Le taux de tri, de 40,8 % en 2020 pour l’ensemble du périmètre du syndicat, s’améliore de 17 points par rapport à 2015 (23,8 %). Le taux de tri des DMA publié par le Syvadec, 37,2 % en 2020, demeure cependant éloigné de l’objectif national fixé à 55 % à l’horizon 2025. Le taux moyen de tri communiqué par le syndicat montre les disparités entre les micro-régions insulaires. Ainsi, si certains territoires comme ceux des communautés de communes de Calvi Balagne ou d’Ile-Rousse Balagne affichent des taux de tri supérieurs, respectivement de 45,4 % et 50,5 %, d’autres membres, présentent des performances encore faibles comme la communauté de communes de Celavo-Prunelli (18,4 %) ou celle de la Pieve de l’Ornano (22,8 %).
Cependant, des efforts restent à faire. "Les ordures ménagères recèlent encore 25 % de biodéchets et 43 % de déchets valorisables, soit près de 70 % de leur contenu qui pourrait être détourné de l'enfouissement. Ce résultat témoigne des marges de progrès importantes pour réduire les quantités d'ordures résiduelles enfouies dans un contexte où une loi et un décret, prévoient et organisent l’interdiction progressive de la mise en décharge des déchets non-dangereux valorisables à compter de 2025", écrit la chambre régionale des comptes.
Un coût en constante augmentation
Le coût du service progresse depuis 2016 sous l’effet du développement du tri des déchets, dont le traitement est plus onéreux que celui des ordures ménagères résiduelles, qui bénéficient d’un mode d’élimination, l’enfouissement, jusqu’alors avantageux au plan financier comparativement aux autres modes d’élimination des déchets ultimes.
De plus, les blocages des centres d'enfouissement en 2020 et les charges exceptionnelles en découlant, "entraînent le syndicat dans un mouvement de hausses tarifaires, qui montre les limites du modèle actuel."
Ainsi, le coût complet du service pour les ordures ménagères résiduelles a progressé de 39 % entre 2016 et 2020 passant de 146 € à 203 € la tonne.

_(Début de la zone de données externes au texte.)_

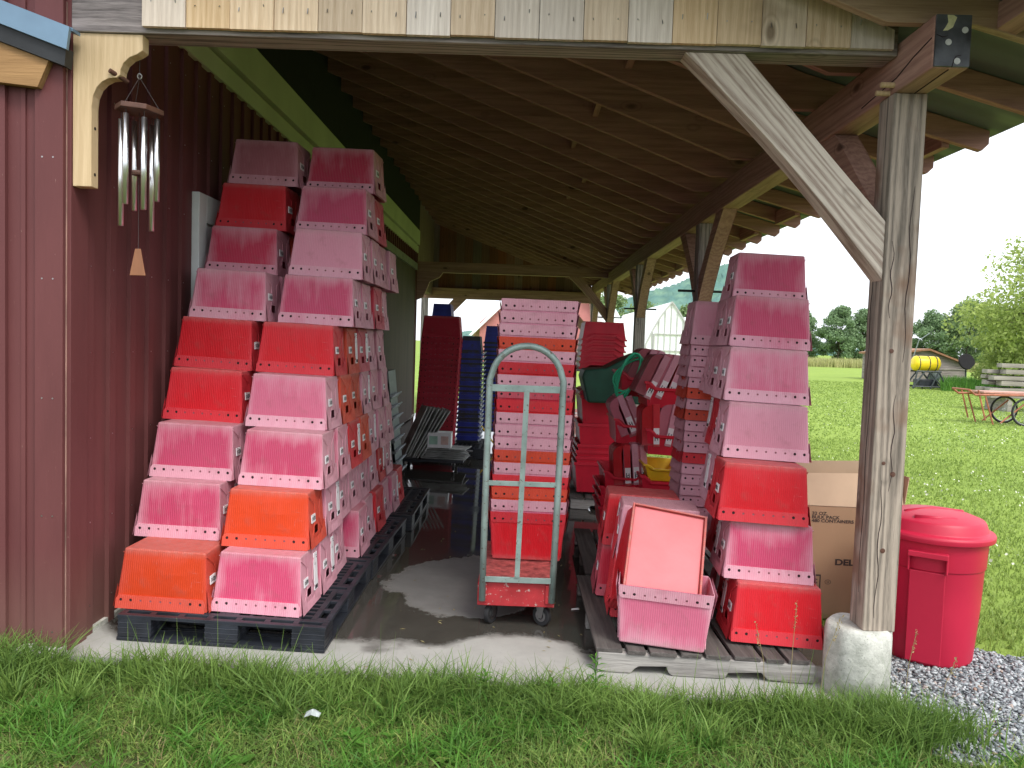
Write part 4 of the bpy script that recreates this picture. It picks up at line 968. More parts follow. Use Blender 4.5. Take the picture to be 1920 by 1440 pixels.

Dans le même temps, la contribution des membres du syndicat, statutairement basée sur la production de ce type de déchets, est passée de 205 € à 344 € la tonne, cotisations exceptionnelles incluses.
Outre ce service, le transport coûte également cher. En 2019, le prix pour les ordures ménagères est deux fois plus élevé que la moyenne nationale, le rapport invoque le relief, mais aussi la faiblesse de la concurrence. Ainsi un marché avec un seul soumissionnaire entraîne un coût de 25 % supérieur à ce qu'il aurait été si plusieurs transporteurs avaient répondu à l'appel d'offres.
À l'horizon 2025, 125 millions d'euros sont prévus notamment pour des centres de tri dans les régions d'Ajaccio et de Bastia.